Y con su Ulises, el poeta jonio alcanza el cenit de su arte para la creación de caracteres. Es el más complejo desde un punto de vista psicológico y diferente a todos los otros en muchos más aspectos de su personalidad e, incluso, de su físico. Además de eso, siguiendo su vagabundeo a lo largo de diez años, y remitiéndonos a episodios posteriores de su vida, e incluso adelantando su futuro, Homero hace cambiar a su personaje, le concede el don de lo mudable, esa misma pasta de la que estamos hechos casi todos los seres humanos. El paseo por la existencia suele transformar a la mayor parte de los hombres. Y Ulises no es una excepción, lo cual hace que lo veamos profundamente vivo.
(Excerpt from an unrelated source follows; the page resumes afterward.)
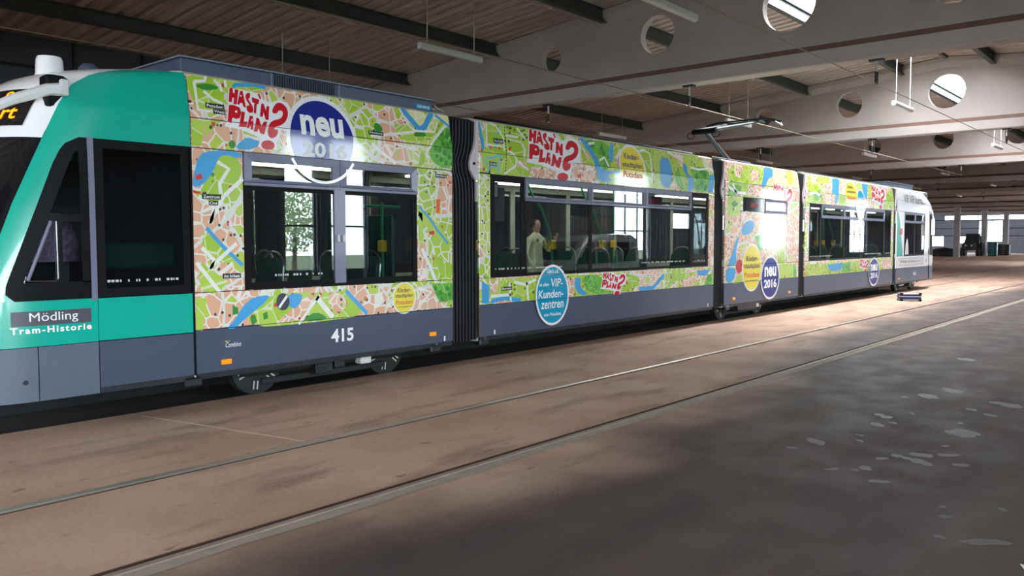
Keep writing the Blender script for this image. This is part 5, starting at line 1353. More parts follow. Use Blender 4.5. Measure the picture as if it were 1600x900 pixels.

Frank Budgen, un estudioso del
Ulises
de James Joyce, cuenta, en su análisis sobre esta novela, que el escritor irlandés le preguntó si conocía un personaje de la literatura cuyo carácter y biografía queden completamente descritos en una obra literaria. «¿Qué me dice de Fausto o de Hamlet?», preguntó Budgen. «Fausto, lejos de ser un hombre completo», respondió Joyce, «no es un hombre en absoluto. ¿Es joven o viejo?, ¿dónde están su casa y su familia? Y además, nunca lo encontramos solo, pues Mefistófeles anda siempre a su alrededor. Vemos mucho de Fausto, pero no a él. En cuanto a Hamlet, es un ser humano, pero es solamente un hijo». Joyce añade: «Ulises es hijo de Laertes, padre de Telémaco, marido de Penélope, amante de Calipso, compañero de armas de los guerreros de Troya y rey de Ítaca. Sufrió numerosas pruebas, pero logró superarlas con su sabiduría y su valor». Joyce, en este pasaje de Budgen, se extiende luego en considerar algunos aspectos del carácter de Ulises: su antimilitarismo, cuando se resiste a ir a la guerra de Troya; su perseverancia, al insistir en que debe conquistarse como sea la ciudad cuando los otros quieren abandonar el sitio; y su pudor, cuando Nausicaa le encuentra desnudo recién llegado a Feacia. Es también un inventor, pues a él se debe el ingenio del caballo de Troya. Así que Ulises es, para Joyce, un hombre retratado desde todos los lados posibles.